Set all the material down again unchanged, without the pictures.
───── Recorded data ─────
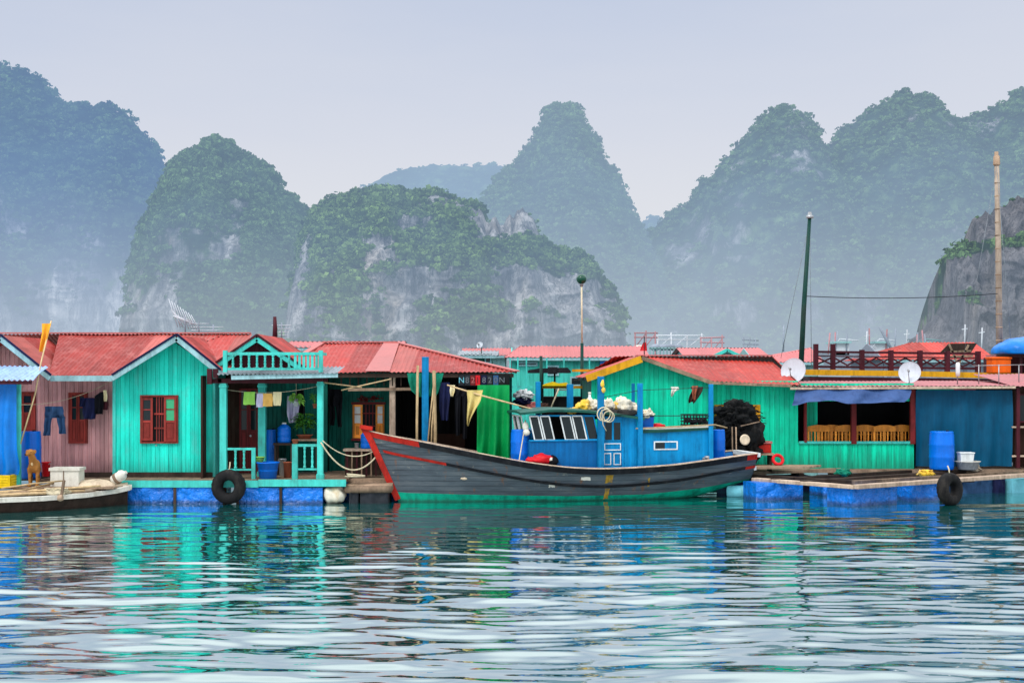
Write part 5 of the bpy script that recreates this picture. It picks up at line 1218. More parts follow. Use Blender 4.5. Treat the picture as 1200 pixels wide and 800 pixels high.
# hull marks: worn white scar and pale patch are small mended plates
mb = MB(); a = hp(.205, .60, .006); b = hp(.24, .57, .006); mb.blob(((a[0] + b[0]) / 2, (a[1] + b[1]) / 2 + .02, a[2]), .11, .05, .045, .3, 3, 2, 14, 8); bput(mb, 'mended_patch', M['cream'], hull)

# ---------------- cabin. Local y of the near wall:
WC = .80
def bpoly(pxs, w_, thick, mb, mi=0):
    pts = [bl(px, py, w_) for px, py in pxs]; mb.prism(pts, (0, thick, 0), mi); return mb
zroof = lambda px, py: bl(px, py, WC)
CB = thing('tmp_cabin', None, None); bpy.data.objects.remove(CB)
# lower cabin wall with window openings above: sill line and posts
mb = MB()
p0, p1 = bl(621, 517, WC), bl(747, 516, WC)
uF, uM, uA = bl(620.5, 530, WC).x, bl(746.5, 530, WC).x, bl(832, 530, WC).x
zs = bl(660, 516.5, WC).z; zd_f, zd_m, zd_a = bl(621, 549, WC).z, bl(700, 552, WC).z, bl(832, 541, WC).z
zt = bl(660, 486, WC).z
def pbox(mb, u0, u1, y0, y1, z0, z1, mi=0): return mb.box(u0, u1, y0, y1, z0, z1, mi)
uD0, uD1 = bl(703.5, 530, WC).x, bl(729, 530, WC).x
for y0 in (-WC, WC - .04):
    pbox(mb, uF, uD0 if y0 < 0 else uM, y0, y0 + .04, .62, zs)
pbox(mb, uF, uF + .04, -WC + .04, WC - .04, .62, zs)
cab = bput(mb, 'cabin_wall', M['boat_blue_dark'])
mb = MB()
mb.profiled((0, -WC + .001, 0), (1, 0, 0), (0, 0, 1), [(uD1, .62), (uM, .62), (uM, zt), (uD1, zt)], .13, .008, 'board'); pbox(mb, uD1, uM, -WC + .012, -WC + .04, .62, zt - .002)
pbox(mb, uM - .04, uM, -WC + .04, WC - .04, .62, zt); bput(mb, 'cabin_side_panel', M['boat_blue'])
mb = MB()
for u0, u1 in ((uD0 - .05, uD0 + .0), (uD1 - .0, uD1 + .03)): pbox(mb, u0, u1, -WC - .02, -WC + .05, .62, zt)
pbox(mb, uF, uD0, -WC - .015, -WC + .05, zt - .035, zt); pbox(mb, uF, uD0, -WC - .03, -WC + .05, zs, zs + .035)
bput(mb, 'cabin_frame', M['boat_blue'], cab)
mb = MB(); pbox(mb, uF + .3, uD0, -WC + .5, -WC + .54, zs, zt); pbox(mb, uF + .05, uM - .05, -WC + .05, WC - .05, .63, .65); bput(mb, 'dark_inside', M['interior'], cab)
# leaning window panes, white frames
slant = .13
def pane_frame(pxa, pxb, par, nm='window', white=True, y=-WC - .012):
    a, b = bl(pxa, 517, WC).x, bl(pxb, 517, WC).x; z0, z1 = zs + .03, zt - .03; f = .028
    P4 = [(a, z0), (b, z0), (b - slant, z1), (a - slant, z1)]
    mb = MB()
    for (q, r) in zip(P4, P4[1:] + P4[:1]):
        mb.beam((q[0], y, q[1]), (r[0], y, r[1]), .03, f, up=(0, 1, 0) if False else (0, 0, 1) if abs(q[1] - r[1]) < .01 else (1, 0, 0))
    o_ = bput(mb, nm, M['white_paint'] if white else M['boat_blue'], par)
    g = MB(); g.add([(p[0], y + .006, p[1]) for p in P4], [(0, 1, 2, 3)]); bput(g, 'pane', M['glass'], o_); return o_
for a, b in ((626.5, 636.5), (639, 649.5), (662.5, 674), (676.5, 687.5)): pane_frame(a, b, cab)
pane_frame(689.5, 701.5, cab, 'window', False)
for y in (-.45, .1):
    mb = MB(); z0, z1 = zs + .03, zt - .03
    for yy in (y, y + .42): mb.beam((uF - .02, yy, z0), (uF - slant, yy, z1), .03, .03)
    for z, uu in ((z0, uF - .02), (z1, uF - slant)): mb.beam((uu, y, z), (uu, y + .42, z), .03, .03)
    o_ = bput(mb, 'window', M['white_paint'], cab); g = MB(); g.add([(uF - .01, y, z0), (uF - slant + .01, y, z1), (uF - slant + .01, y + .42, z1), (uF - .01, y + .42, z0)], [(0, 1, 2, 3)]); bput(g, 'pane', M['glass'], o_)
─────
(Exercise output):
Write part 5 of the bpy script that recreates this picture. It picks up at line 1218. More parts follow. Use Blender 4.5. Treat the picture as 1200 pixels wide and 800 pixels high.
# hull marks: worn white scar and pale patch are small mended plates
mb = MB(); a = hp(.205, .60, .006); b = hp(.24, .57, .006); mb.blob(((a[0] + b[0]) / 2, (a[1] + b[1]) / 2 + .02, a[2]), .11, .05, .045, .3, 3, 2, 14, 8); bput(mb, 'mended_patch', M['cream'], hull)

# ---------------- cabin. Local y of the near wall:
WC = .80
def bpoly(pxs, w_, thick, mb, mi=0):
    pts = [bl(px, py, w_) for px, py in pxs]; mb.prism(pts, (0, thick, 0), mi); return mb
zroof = lambda px, py: bl(px, py, WC)
CB = thing('tmp_cabin', None, None); bpy.data.objects.remove(CB)
# lower cabin wall with window openings above: sill line and posts
mb = MB()
p0, p1 = bl(621, 517, WC), bl(747, 516, WC)
uF, uM, uA = bl(620.5, 530, WC).x, bl(746.5, 530, WC).x, bl(832, 530, WC).x
zs = bl(660, 516.5, WC).z; zd_f, zd_m, zd_a = bl(621, 549, WC).z, bl(700, 552, WC).z, bl(832, 541, WC).z
zt = bl(660, 486, WC).z
def pbox(mb, u0, u1, y0, y1, z0, z1, mi=0): return mb.box(u0, u1, y0, y1, z0, z1, mi)
uD0, uD1 = bl(703.5, 530, WC).x, bl(729, 530, WC).x
for y0 in (-WC, WC - .04):
    pbox(mb, uF, uD0 if y0 < 0 else uM, y0, y0 + .04, .62, zs)
pbox(mb, uF, uF + .04, -WC + .04, WC - .04, .62, zs)
cab = bput(mb, 'cabin_wall', M['boat_blue_dark'])
mb = MB()
mb.profiled((0, -WC + .001, 0), (1, 0, 0), (0, 0, 1), [(uD1, .62), (uM, .62), (uM, zt), (uD1, zt)], .13, .008, 'board'); pbox(mb, uD1, uM, -WC + .012, -WC + .04, .62, zt - .002)
pbox(mb, uM - .04, uM, -WC + .04, WC - .04, .62, zt); bput(mb, 'cabin_side_panel', M['boat_blue'])
mb = MB()
for u0, u1 in ((uD0 - .05, uD0 + .0), (uD1 - .0, uD1 + .03)): pbox(mb, u0, u1, -WC - .02, -WC + .05, .62, zt)
pbox(mb, uF, uD0, -WC - .015, -WC + .05, zt - .035, zt); pbox(mb, uF, uD0, -WC - .03, -WC + .05, zs, zs + .035)
bput(mb, 'cabin_frame', M['boat_blue'], cab)
mb = MB(); pbox(mb, uF + .3, uD0, -WC + .5, -WC + .54, zs, zt); pbox(mb, uF + .05, uM - .05, -WC + .05, WC - .05, .63, .65); bput(mb, 'dark_inside', M['interior'], cab)
# leaning window panes, white frames
slant = .13
def pane_frame(pxa, pxb, par, nm='window', white=True, y=-WC - .012):
    a, b = bl(pxa, 517, WC).x, bl(pxb, 517, WC).x; z0, z1 = zs + .03, zt - .03; f = .028
    P4 = [(a, z0), (b, z0), (b - slant, z1), (a - slant, z1)]
    mb = MB()
    for (q, r) in zip(P4, P4[1:] + P4[:1]):
        mb.beam((q[0], y, q[1]), (r[0], y, r[1]), .03, f, up=(0, 1, 0) if False else (0, 0, 1) if abs(q[1] - r[1]) < .01 else (1, 0, 0))
    o_ = bput(mb, nm, M['white_paint'] if white else M['boat_blue'], par)
    g = MB(); g.add([(p[0], y + .006, p[1]) for p in P4], [(0, 1, 2, 3)]); bput(g, 'pane', M['glass'], o_); return o_
for a, b in ((626.5, 636.5), (639, 649.5), (662.5, 674), (676.5, 687.5)): pane_frame(a, b, cab)
pane_frame(689.5, 701.5, cab, 'window', False)
for y in (-.45, .1):
    mb = MB(); z0, z1 = zs + .03, zt - .03
    for yy in (y, y + .42): mb.beam((uF - .02, yy, z0), (uF - slant, yy, z1), .03, .03)
    for z, uu in ((z0, uF - .02), (z1, uF - slant)): mb.beam((uu, y, z), (uu, y + .42, z), .03, .03)
    o_ = bput(mb, 'window', M['white_paint'], cab); g = MB(); g.add([(uF - .01, y, z0), (uF - slant + .01, y, z1), (uF - slant + .01, y + .42, z1), (uF - .01, y + .42, z0)], [(0, 1, 2, 3)]); bput(g, 'pane', M['glass'], o_)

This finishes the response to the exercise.